Wo es keine Regeln gibt, regelt sich der Markt halt selbst! – Vielleicht gut für das Gewerbe, aber eben gesellschaftlich überhaupt nicht akzeptabel in einem Land der Dichter und Denker! – Zumindest nicht auf Dauer! – Nun war also wieder die Politik in der Pflicht!
Die Auswüchse, die die Politik feststellte, sind und waren doch für jeden erkennbar, der einmal „einschlägig“ durchs Internet „gesurft“ war oder es heute noch prüfend tut: Es gab und gibt fast nichts, was es nicht gibt und es haben sich in zunehmendem Maß kriminelle Strukturen etabliert, gegen die womöglich kein „beißendes“ Kraut gewachsen ist.

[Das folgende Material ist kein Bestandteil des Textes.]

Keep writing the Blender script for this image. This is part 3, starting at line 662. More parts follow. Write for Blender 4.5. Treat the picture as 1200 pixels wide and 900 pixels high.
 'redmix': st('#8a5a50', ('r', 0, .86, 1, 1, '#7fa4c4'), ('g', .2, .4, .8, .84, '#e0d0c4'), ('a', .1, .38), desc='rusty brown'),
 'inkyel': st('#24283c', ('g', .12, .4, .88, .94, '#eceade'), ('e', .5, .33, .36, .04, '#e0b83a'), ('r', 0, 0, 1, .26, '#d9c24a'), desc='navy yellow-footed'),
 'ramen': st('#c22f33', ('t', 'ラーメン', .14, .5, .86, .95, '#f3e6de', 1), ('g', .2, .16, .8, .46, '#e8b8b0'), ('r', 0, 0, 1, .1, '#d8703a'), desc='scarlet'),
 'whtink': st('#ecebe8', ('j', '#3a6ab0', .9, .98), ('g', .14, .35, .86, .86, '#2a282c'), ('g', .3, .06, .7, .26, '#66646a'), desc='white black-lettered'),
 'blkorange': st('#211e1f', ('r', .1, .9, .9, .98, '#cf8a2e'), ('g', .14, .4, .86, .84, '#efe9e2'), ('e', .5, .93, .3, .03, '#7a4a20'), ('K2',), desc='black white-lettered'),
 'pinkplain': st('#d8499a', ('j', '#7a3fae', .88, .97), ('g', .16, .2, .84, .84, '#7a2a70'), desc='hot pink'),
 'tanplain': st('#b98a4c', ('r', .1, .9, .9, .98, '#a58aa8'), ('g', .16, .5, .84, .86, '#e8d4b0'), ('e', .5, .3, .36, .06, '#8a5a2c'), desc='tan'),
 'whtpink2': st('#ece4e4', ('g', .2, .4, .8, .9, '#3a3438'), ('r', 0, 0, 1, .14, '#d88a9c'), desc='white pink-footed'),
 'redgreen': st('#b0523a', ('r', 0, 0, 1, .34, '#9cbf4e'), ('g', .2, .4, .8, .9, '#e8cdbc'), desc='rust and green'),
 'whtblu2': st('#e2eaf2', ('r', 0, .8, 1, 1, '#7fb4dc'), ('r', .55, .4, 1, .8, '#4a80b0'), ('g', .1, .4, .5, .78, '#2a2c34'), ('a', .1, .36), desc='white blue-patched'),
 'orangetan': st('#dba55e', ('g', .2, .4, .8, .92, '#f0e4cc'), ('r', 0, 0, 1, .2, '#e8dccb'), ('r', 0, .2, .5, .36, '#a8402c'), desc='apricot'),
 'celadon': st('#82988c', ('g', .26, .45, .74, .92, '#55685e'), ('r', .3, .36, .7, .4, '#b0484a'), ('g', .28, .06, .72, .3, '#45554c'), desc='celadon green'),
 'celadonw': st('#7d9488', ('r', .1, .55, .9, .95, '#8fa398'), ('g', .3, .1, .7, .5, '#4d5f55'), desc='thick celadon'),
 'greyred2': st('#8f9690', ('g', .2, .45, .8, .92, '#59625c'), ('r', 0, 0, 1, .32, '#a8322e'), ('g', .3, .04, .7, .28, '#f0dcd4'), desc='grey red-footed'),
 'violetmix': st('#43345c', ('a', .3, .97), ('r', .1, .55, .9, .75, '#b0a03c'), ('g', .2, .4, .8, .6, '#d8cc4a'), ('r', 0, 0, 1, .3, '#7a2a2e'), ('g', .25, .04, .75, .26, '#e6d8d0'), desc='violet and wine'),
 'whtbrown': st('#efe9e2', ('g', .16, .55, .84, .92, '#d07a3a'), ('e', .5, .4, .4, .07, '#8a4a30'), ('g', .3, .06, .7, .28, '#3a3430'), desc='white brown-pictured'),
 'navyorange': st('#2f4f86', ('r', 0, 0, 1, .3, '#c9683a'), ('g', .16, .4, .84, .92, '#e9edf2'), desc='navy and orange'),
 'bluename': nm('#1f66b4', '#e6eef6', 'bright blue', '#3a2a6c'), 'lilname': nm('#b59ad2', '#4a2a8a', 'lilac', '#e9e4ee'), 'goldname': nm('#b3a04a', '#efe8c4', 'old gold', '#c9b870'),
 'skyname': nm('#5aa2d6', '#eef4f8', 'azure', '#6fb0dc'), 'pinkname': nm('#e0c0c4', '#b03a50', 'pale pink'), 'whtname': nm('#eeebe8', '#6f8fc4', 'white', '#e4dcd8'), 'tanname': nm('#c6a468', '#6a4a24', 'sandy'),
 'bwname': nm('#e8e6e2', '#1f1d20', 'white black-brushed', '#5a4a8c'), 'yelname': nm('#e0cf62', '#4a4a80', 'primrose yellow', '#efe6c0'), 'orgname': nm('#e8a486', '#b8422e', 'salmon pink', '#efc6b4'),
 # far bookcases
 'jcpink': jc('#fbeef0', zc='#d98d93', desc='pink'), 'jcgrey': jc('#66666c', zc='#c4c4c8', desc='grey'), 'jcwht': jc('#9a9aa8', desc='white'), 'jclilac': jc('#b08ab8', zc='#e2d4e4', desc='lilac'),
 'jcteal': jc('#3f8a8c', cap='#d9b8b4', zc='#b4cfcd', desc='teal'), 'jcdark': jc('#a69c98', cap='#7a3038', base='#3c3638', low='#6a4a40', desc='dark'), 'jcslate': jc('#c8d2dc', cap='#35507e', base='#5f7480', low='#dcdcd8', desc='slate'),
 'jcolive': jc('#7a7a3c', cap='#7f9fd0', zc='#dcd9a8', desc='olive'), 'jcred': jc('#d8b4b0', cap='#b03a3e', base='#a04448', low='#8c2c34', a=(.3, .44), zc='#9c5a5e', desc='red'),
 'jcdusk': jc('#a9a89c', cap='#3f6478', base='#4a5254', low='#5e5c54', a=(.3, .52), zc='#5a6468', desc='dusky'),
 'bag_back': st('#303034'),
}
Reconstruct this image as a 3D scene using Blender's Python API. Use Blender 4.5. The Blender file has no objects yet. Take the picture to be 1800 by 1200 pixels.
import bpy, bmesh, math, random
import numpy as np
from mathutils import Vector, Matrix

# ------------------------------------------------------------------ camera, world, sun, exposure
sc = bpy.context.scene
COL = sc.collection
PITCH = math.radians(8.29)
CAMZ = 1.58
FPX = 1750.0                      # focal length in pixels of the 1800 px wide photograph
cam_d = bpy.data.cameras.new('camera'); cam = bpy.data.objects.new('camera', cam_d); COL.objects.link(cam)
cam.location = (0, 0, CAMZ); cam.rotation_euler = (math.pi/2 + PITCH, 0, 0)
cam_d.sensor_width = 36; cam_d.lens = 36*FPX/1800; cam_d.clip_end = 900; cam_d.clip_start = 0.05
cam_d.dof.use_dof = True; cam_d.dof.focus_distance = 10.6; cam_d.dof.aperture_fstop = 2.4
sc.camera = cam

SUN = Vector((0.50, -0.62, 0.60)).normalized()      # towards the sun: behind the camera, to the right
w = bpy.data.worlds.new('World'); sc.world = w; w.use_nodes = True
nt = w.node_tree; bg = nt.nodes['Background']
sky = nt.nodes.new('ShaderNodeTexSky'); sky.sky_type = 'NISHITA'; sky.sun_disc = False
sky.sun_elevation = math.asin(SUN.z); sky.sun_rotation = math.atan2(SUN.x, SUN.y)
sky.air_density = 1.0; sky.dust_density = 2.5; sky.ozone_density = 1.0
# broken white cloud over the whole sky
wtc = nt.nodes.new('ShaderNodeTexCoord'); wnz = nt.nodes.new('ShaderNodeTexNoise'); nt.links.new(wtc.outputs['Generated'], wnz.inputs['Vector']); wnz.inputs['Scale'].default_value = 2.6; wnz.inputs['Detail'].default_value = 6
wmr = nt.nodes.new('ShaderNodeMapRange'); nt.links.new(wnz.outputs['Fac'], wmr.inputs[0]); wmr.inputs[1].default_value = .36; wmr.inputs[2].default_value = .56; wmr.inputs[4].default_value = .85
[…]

Die Bundesregierung hat die Lage längst erkannt und beschreibt die aktuelle Situation in dem Beschluss-Antrag des neuen Gesetzes für 2017 folgendermaßen:
„Es fehlt an verbindlichen Mindestvorgaben zum Schutz von Sicherheit und Gesundheit der dort Tätigen und an Rechtsgrundlagen, mit denen die Zuverlässigkeit der Betreiber vorab geprüft und unzuträgliche Auswüchse des Gewerbes unterbunden werden könnten. Das Fehlen behördlicher Aufsichtsinstrumente führt zu Intransparenz und begünstigt kriminelle Strukturen, die sich dieses Defizit zunutze machen.“
Unser Rechtsstaat wird aktiv … auf dem Weg zu ganz neuen Erkenntnissen?- Seit 2007 war das neue Gesetz nun in Arbeit und hat dabei durch die unterschiedlichsten parlamentarischen Prozesse und Beratungen, immer wieder ein leicht verändertes Gesicht erhalten. Mal sollte es strenger sein, mal weniger einschneidend. Aber in jedem Fall sollte „das Milieu“, das nun mal nicht nur aus den gern präsentierten Zwangsprostituierten besteht, sondern auch aus vielen selbstbestimmten Sexworkern – die den staatlichen Schutz einfach nicht brauchen – einen geregelten rechtlichen Rahmen bekommen. Dieser Rahmen sollte bundesweit einheitlich und verbindlich sein. Es allen Betroffenen recht zu machen, ist aber ein Ding der Unmöglichkeit, da vorhandenen Strukturen und Protagonisten einfach viel zu unterschiedlich sind! – Was im einen Fall passt und gewünscht ist, ist eine Türe weiter völlig unpassend, weil ebenso unerwünscht wie faktisch unnötig. – Im Ergebnis ist ein umfangreiches „Gesetzes-Monster“ herausgekommen, dessen organisatorische Umsetzung recht schwierig werden wird, da für Verwaltung, Kontrollen und Beratung eine Unmenge von neuen Mitarbeiterinnen und Mitarbeitern benötigt wird, die sich in die zum Teil sehr komplexe Materie einarbeiten müssen. Daher ist es nicht verwunderlich, dass vom Beschluss bis zur Einführung des Gesetzes fast genau ein Jahr liegt, was für die Errichtung der notwendigen Strukturen zeitlich auch sicher erforderlich sein wird.